What is the sound of your own voice?
When I was younger, a friend’s mother told me I sounded “like Minnie Mouse.” To this day, I associate the sound of my recorded voice as being “like Minnie Mouse.” But that’s beside the point — when I read this prompt, I didn’t think of my literal voice anyway. I thought of how I felt like my voice — my writing — has been silenced, choked out by emotional and psychological trauma suffered for a year and a half of my life. Without dwelling on that same painful past, I’m incredibly desperate to regain my voice and make it heard once again.
My voice had been weak at first, floundering for the right words to attract an audience. Some days I felt like I was simply changing the medium from a locked diary to an anonymous page in the annals of the world wide web. And then I began to find a soft yet firm voice, speaking out for a specific group of women, culminating in my readership surge in November 2009 with the posting of my HBA2C story. Then I began the journey into Reverb, beginning with the Best09 series that December. My voice seemed to boom loudly, or so the statcounter said. 2010 was my best year to date. Then a series of events lead me down a new path — and things began to soften. I’ve slowly but surely been losing my voice, but I’ve been suffering from the writer’s version of laryngitis for much of 2014. In August I started to clear my throat with the help of Kat’s August Moon prompts. I even managed to channel inspiration with my September Equinox prompts.

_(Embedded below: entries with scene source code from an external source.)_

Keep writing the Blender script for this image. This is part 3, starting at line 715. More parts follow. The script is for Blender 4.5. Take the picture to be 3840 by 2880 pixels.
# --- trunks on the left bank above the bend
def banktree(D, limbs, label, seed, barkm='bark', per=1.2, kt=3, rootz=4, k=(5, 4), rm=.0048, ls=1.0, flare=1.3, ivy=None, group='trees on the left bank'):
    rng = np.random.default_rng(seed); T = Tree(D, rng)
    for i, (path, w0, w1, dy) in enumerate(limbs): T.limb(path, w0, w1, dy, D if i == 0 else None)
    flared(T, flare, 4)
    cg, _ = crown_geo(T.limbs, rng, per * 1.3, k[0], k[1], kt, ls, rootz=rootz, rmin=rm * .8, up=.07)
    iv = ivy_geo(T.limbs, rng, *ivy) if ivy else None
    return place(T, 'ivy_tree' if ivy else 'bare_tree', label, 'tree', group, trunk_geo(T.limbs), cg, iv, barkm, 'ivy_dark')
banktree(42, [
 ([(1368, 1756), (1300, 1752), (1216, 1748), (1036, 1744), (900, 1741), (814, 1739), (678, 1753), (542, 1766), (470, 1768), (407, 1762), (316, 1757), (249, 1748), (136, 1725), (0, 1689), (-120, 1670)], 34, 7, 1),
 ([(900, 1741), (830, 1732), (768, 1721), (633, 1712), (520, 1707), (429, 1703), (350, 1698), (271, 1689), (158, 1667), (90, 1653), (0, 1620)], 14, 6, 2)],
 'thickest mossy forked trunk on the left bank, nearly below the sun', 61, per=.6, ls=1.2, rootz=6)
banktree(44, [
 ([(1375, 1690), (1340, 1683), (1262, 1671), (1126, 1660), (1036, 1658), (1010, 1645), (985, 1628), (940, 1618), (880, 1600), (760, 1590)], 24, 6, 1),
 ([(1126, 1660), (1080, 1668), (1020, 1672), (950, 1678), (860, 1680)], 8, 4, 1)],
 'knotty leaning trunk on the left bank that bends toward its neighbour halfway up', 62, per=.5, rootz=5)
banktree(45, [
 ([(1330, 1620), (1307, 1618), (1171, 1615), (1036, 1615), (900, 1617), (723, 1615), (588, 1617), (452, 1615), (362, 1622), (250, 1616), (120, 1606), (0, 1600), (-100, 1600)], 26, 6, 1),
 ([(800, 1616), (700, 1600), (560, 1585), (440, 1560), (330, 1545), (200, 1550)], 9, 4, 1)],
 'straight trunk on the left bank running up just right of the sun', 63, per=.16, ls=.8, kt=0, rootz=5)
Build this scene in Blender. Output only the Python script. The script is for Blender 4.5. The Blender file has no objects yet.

Now, I feel like I’ve been floundering with my Cultivate series. I branched off of Reverb in 2012 because I felt called to the word “cultivate.” I felt like I was competing with several Reverbs in December 2012, though, and felt drowned out by the sheer numbers of people searching “reverb” while skipping over “cultivate.” In 2013, Kat and I co-conspired August Moon’s inception, and it was while working with her that I decided I wanted to leave room for Reverb — and hook my audience for January. It went over… like a whisper this year. I don’t know if writers were burnt out or if my line-up of guest prompts didn’t suit the readership. Still, I feel like my life’s circumstances hindered my ability to promote properly, that perhaps I just need to give next month a shot. If for whatever reason Cultivate 2015 doesn’t pan out for January, I can always dusted it off, polish it up, and deliver it in June. Maybe we need our Solstices for motivation. I won’t be discouraged. I will project my voice, and I will find my way once more.